Les signataires de l’appel annoncent la prochaine «liquidation» par Israël du «ghetto de Gaza». Il ne faut pas être grand clerc pour comprendre à quel registre appartient ce vocabulaire. Certes, l’appellation «ghetto» est entrée dans le langage courant pour désigner un lieu d’enfermement relatif, où la ségrégation et l’oppression sont surtout d’ordre social; mais d’un pareil ghetto on ne dit pas qu’il risque d’être «purement et simplement liquidé». Les seuls ghettos qui aient jamais été «liquidés» sont les ghettos des territoires de l’Est européen sous la coupe de l’Allemagne nazie, le mot «liquidation» désignant l’extermination de tous les Juifs qui y étaient enfermés.

Le sort promis par Israël aux Palestiniens de Gaza serait donc une réédition de la Shoah – les Juifs étant dans le rôle des bourreaux.

Cette affirmation est déconnectée de tout contexte.
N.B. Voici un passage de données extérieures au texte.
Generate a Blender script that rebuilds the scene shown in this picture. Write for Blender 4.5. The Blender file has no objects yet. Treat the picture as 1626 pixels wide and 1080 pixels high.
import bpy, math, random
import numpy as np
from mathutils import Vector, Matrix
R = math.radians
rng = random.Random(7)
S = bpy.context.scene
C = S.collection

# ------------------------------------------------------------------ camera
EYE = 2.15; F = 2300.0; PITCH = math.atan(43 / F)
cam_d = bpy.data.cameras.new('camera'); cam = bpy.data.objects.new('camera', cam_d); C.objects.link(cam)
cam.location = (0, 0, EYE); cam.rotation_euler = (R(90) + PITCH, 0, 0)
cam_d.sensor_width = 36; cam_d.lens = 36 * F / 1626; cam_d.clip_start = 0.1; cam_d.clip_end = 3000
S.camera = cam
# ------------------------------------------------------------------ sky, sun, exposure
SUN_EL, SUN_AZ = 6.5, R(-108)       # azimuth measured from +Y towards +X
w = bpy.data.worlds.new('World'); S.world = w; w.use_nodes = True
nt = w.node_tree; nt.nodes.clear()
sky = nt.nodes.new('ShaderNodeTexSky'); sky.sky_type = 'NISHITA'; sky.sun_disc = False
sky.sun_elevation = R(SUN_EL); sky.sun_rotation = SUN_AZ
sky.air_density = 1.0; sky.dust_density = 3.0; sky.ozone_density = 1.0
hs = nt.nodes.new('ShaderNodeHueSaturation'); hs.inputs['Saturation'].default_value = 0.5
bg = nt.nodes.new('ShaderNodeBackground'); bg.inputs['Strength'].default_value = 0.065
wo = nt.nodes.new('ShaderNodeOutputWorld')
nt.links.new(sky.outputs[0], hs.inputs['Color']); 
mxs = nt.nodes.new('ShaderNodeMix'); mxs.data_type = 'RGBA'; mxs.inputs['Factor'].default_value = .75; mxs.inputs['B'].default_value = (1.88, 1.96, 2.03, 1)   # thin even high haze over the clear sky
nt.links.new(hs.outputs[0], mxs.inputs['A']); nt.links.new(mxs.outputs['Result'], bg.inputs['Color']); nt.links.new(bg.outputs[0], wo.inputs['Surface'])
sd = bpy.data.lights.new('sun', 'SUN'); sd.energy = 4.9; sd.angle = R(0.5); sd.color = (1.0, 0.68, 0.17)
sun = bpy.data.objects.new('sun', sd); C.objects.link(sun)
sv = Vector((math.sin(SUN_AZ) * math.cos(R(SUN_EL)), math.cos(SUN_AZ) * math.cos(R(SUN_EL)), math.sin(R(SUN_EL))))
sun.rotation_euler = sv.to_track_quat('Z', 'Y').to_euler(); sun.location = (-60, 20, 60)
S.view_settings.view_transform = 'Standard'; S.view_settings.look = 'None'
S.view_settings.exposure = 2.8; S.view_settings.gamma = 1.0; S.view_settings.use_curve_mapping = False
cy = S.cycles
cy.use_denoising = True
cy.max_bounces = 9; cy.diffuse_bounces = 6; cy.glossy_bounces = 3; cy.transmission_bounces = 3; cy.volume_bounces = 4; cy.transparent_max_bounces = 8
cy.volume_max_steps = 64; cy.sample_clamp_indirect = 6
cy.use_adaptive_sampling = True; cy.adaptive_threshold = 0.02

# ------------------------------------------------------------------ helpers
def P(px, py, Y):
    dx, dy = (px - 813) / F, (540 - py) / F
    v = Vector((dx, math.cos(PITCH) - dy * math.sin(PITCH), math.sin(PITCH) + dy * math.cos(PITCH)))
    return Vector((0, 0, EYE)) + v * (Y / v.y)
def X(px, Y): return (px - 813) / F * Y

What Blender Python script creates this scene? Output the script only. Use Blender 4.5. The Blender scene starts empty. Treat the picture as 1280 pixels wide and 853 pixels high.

Aucun semblant de preuve n’est apporté. Les mots sont incongrus, isolés, meurtriers. Et, là aussi, on s’interroge : les signataires de l’appel savent-ils tous ce que signifie la «liquidation» d’un «ghetto» ? Ont-ils compris à quel texte ils donnaient leur approbation ?

Attribuer aux Israéliens un projet génocidaire envers les Palestiniens paraît si fou qu’une seule explication est envisageable, et cette explication nous renvoie à la première phrase évoquée précédemment.

La formule qui associait le comportement des dirigeants israéliens à la mauvaise «nature» de leur État était en soi un propos transgressif, ouvrant la porte à une chaîne logique dont l’aboutissement était génocidaire. Peut-être les auteurs de cette formule en ont-ils pris conscience alors qu’il était trop tard pour reculer, peut-être ont-ils été emportés par leur fièvre discursive au point de la pousser jusqu’à ses ultimes retranchements. Quoiqu’il en soit, ils ont ajouté un délire à un autre.

Afin d’envisager la destruction physique d’une collectivité humaine, il faut l’avoir déshumanisée au préalable. La nazification collective des Israéliens (qui d’autre qu’un nazi envisagerait la «liquidation» d’un ghetto ?) remplit exactement cet office. Israël se voit ainsi voué au génocide, dans les deux sens de l’expression: voué à commettre un génocide, preuve de sa mauvaise nature, et voué à subir un génocide, juste châtiment de sa mauvaise nature.

Je ne sais qui a rédigé ce texte, et en particulier ces deux phrases qui révèlent bien plus qu’elles ne disent. Y eut-il un seul rédacteur, est-ce l’œuvre d’un comité ? S’est-on laissé emporter par une ardeur militante où l’esprit de vindicte fait fuir l’esprit ? Le mot «nature» appliqué au criminel israélien et le mot «liquidé» appliqué à la victime palestinienne sont-ils deux lapsus parallèles ? Mais lorsque deux lapsus se complètent aussi parfaitement, on ne peut se départir de l’idée qu’ensemble ils expriment un même discours intérieur. Ensemble, ils marquent la frontière entre les propos outranciers que l’on peut prononcer dans le feu d’un débat et les discours indécents avec lesquels aucun débat n’est possible ».